Hungry sheep released into Boise Foothills

Hungry sheep released into Boise Foothills
Hungry sheep released into Boise Foothills
Hungry sheep released into Boise Foothills
Hungry sheep released into Boise Foothills
Posted at 12:10 PM, Apr 12, 2016
and last updated 2016-04-13 12:18:10-04

There are 2,500 new residents calling Boise home - at least for a little while. Herds of sheep and new born lambs are stretching their legs in the foothills as they begin their annual graze.

Only in Idaho can you ride a bike from the statehouse to the foothill feeding grounds of large-scale livestock.
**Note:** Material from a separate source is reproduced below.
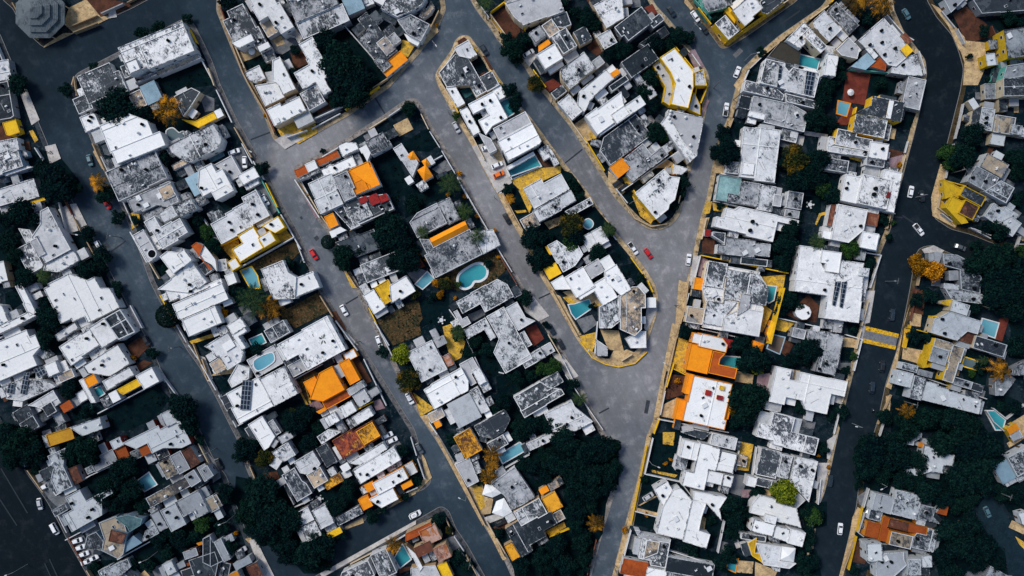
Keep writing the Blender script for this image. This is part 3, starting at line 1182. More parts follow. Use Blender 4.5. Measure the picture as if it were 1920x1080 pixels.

Tuesday morning, several trailers dropped off thousands of ewes and lambs that will take the yearly trip throughout the mountains to graze and grow.

It's organized chaos as hundreds of sheep scurry out of packed trailers and into open pasture.
Some bound out excitedly. Others are more, well...sheepish.

It doesn't take long for them to get to work, though, eating away early growing invasive species like cheatgrass.

"Grazing is one of the best tools,” said Gretchen Hyde, discussing land management techniques.

Hyde is the executive director of the Idaho Rangeland Resource Commission. She’s a strong proponent of using livestock to graze away some grasses that turn into fuel for wildfires later in the year.

“It's better than any kind of mechanical (treatments) and it's better than a lot of chemical,” she continued. “The timing is important. This is when the cheatgrass is most palatable and when we can really make an impact on cheatgrass management."

Cheatgrass has overtaken many fire-resistant native species leaving land prone to massive wildfires. Land managers blame its prevalence on last year's 280,000 acre Soda Fire.

Bringing in sheep to eat away some of the early vegetation is in high demand not only by the BLM, but owners of the high end foothills homes. Hyde says many private home owners pay ranchers to bring the sheep into their property.

"They request it,” she said. “There's several land owners that saw we want you to be there every year."

It's the kind of win-win ranchers like Frank Shirts is looking for. Increased regulations from the BLM have forced changes in his operation.

"There's a lot of headaches anymore,” he said. “The federal government is just killing us."

To keep from stripping away the vegetation, sheep herders and their canine rustlers will move the sheep along constantly. Shirts said they’ll only eat roughly 10% of the grasses in any one area.

The sheep herds will be hanging around the area for ten to fourteen days. Any recreators using the foothills trails are urged to be cautious and take it slow around the sheep. They are being guarded by sheep dogs trained to attack anything they perceive as a threat.